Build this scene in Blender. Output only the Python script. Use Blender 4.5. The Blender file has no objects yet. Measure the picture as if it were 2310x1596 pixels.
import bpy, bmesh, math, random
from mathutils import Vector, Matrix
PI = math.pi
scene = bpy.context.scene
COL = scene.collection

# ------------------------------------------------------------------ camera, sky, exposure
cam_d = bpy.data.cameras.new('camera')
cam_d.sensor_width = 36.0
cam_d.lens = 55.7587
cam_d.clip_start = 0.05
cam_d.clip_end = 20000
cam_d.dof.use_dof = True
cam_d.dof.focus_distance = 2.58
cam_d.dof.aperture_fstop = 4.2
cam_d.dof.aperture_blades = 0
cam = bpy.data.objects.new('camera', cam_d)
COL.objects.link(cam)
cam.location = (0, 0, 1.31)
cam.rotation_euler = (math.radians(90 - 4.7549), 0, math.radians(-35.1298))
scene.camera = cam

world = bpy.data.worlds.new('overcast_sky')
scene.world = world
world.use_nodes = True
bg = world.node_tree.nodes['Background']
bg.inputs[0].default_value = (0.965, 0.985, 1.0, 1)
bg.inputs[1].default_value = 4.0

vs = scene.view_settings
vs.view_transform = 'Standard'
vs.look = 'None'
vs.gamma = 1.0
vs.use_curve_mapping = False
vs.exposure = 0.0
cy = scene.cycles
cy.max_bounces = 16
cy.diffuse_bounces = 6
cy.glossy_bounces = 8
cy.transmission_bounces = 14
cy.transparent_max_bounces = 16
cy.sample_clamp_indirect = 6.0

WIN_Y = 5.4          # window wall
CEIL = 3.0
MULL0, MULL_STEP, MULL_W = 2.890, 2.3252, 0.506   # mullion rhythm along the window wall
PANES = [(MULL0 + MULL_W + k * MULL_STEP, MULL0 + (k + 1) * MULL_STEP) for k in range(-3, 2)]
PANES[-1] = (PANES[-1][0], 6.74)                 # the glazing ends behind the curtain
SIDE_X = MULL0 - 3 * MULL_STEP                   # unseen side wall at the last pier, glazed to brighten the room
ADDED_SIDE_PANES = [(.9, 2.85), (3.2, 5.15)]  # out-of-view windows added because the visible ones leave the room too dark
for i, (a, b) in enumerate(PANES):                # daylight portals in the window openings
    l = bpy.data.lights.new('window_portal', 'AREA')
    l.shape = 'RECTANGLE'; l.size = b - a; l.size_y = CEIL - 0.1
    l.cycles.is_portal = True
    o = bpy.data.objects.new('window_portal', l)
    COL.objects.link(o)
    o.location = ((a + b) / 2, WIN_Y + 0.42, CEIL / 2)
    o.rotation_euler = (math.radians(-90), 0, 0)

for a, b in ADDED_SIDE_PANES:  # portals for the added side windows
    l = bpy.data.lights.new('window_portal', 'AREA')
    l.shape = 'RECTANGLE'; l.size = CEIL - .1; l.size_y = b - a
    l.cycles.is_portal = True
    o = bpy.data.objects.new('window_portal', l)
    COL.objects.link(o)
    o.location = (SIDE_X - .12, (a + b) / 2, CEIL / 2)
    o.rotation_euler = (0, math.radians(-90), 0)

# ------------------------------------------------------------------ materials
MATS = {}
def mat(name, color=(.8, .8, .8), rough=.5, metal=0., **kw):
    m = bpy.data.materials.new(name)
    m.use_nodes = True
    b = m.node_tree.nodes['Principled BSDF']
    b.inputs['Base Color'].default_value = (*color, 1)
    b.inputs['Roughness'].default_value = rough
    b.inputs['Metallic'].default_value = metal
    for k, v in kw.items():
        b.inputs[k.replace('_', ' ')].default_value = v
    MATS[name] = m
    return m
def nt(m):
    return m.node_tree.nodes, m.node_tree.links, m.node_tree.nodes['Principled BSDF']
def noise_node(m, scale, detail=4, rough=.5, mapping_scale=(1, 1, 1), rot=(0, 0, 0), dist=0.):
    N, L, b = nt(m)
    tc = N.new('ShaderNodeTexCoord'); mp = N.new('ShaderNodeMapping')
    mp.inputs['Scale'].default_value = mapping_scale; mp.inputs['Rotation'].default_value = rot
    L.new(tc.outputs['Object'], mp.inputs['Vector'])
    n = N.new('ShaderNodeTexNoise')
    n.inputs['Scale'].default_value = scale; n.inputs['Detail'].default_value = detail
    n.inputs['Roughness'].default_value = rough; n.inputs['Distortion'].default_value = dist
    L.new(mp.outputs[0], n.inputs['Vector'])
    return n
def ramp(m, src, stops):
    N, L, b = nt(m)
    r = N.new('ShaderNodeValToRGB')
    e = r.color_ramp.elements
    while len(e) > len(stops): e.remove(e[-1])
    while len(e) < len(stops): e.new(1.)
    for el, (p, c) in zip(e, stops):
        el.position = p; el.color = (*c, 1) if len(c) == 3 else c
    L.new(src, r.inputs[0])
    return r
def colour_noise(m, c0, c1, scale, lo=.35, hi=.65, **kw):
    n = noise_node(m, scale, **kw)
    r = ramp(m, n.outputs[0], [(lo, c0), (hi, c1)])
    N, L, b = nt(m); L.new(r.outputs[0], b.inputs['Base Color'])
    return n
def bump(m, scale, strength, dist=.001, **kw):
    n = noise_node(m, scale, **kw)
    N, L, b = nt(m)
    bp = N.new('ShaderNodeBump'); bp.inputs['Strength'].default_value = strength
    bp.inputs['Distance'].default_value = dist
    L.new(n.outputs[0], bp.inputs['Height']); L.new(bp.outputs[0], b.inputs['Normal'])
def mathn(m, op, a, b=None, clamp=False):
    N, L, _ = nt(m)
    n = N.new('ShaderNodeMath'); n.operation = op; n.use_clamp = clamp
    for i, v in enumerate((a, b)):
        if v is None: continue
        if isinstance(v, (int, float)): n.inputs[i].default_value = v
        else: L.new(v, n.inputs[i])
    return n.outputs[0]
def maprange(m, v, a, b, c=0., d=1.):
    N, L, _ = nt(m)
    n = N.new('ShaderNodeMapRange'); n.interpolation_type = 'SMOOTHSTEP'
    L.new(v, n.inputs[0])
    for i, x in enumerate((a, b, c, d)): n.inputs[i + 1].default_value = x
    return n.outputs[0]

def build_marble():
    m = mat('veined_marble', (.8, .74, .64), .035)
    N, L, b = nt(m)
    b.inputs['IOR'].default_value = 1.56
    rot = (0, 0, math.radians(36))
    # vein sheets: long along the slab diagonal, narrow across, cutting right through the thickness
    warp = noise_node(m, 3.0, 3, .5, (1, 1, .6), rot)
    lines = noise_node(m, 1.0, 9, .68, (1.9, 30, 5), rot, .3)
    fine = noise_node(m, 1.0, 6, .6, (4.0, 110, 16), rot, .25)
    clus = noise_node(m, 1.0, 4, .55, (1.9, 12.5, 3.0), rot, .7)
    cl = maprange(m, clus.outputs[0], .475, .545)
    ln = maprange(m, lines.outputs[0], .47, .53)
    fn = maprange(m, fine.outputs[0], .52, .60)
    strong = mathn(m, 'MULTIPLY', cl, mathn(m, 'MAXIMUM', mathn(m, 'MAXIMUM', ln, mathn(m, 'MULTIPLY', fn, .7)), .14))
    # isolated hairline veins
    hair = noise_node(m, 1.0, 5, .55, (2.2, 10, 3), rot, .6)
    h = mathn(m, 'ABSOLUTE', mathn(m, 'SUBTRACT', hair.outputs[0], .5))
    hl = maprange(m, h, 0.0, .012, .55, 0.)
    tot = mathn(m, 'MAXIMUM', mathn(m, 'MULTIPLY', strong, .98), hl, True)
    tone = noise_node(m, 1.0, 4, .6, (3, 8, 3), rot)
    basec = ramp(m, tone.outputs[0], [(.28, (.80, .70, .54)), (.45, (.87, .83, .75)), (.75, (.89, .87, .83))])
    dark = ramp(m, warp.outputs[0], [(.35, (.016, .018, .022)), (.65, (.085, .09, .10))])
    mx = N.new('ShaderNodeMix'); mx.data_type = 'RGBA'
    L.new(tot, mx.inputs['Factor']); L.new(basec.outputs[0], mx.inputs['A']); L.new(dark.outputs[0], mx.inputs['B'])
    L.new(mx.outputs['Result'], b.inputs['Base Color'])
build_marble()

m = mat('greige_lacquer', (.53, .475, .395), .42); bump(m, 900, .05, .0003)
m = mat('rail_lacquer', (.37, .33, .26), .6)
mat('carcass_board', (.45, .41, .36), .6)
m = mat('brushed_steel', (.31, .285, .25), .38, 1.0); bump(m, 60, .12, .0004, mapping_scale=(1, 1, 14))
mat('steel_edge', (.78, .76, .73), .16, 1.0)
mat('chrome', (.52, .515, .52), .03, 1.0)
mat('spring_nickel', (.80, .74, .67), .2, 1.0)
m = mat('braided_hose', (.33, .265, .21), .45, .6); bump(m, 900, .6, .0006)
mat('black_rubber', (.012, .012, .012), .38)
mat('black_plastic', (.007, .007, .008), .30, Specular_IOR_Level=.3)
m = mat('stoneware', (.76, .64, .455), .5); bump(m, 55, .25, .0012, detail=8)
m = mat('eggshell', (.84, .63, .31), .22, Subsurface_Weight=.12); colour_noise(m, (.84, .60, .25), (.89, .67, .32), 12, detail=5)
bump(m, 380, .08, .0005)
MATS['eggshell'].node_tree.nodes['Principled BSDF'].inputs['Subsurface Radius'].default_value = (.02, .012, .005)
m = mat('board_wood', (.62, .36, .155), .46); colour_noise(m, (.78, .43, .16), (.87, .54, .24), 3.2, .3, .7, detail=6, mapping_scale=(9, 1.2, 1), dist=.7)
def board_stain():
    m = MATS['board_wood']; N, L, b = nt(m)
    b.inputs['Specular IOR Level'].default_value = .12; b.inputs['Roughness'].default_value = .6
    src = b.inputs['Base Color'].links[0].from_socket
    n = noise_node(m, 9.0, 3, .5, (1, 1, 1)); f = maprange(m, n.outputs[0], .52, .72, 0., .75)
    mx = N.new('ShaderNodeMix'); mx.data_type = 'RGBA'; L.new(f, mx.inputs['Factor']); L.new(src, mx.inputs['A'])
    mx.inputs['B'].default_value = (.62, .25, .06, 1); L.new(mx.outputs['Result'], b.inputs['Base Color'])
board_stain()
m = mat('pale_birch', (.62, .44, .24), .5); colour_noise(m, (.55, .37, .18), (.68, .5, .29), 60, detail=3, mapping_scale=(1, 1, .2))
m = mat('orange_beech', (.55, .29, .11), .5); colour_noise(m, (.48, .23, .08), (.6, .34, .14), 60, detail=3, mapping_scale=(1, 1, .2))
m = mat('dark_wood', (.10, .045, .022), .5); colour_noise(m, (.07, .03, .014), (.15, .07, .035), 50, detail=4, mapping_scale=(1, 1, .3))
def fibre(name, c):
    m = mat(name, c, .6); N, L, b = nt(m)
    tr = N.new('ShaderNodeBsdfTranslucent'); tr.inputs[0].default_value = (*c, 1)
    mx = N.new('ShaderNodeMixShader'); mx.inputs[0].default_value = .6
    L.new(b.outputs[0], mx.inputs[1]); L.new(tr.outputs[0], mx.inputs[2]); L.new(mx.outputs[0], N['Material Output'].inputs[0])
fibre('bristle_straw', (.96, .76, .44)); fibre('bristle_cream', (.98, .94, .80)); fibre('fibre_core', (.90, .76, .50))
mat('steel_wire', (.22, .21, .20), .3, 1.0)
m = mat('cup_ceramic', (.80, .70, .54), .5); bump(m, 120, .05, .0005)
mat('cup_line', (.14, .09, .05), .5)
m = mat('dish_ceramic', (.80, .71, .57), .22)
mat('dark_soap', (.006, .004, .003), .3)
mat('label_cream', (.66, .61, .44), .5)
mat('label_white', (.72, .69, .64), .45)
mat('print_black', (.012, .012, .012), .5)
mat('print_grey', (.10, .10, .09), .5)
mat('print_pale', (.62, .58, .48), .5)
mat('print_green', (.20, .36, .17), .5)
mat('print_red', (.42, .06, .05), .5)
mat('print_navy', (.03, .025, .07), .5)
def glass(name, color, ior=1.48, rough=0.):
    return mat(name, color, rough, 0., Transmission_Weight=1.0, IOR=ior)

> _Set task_
Print only the lines that run from the start of the listing to the line bearing "COL = scene.collection"; please keep the first line and that last one, exactly as they appear.

> _Correct output_
Build this scene in Blender. Output only the Python script. Use Blender 4.5. The Blender file has no objects yet. Measure the picture as if it were 2310x1596 pixels.
import bpy, bmesh, math, random
from mathutils import Vector, Matrix
PI = math.pi
scene = bpy.context.scene
COL = scene.collection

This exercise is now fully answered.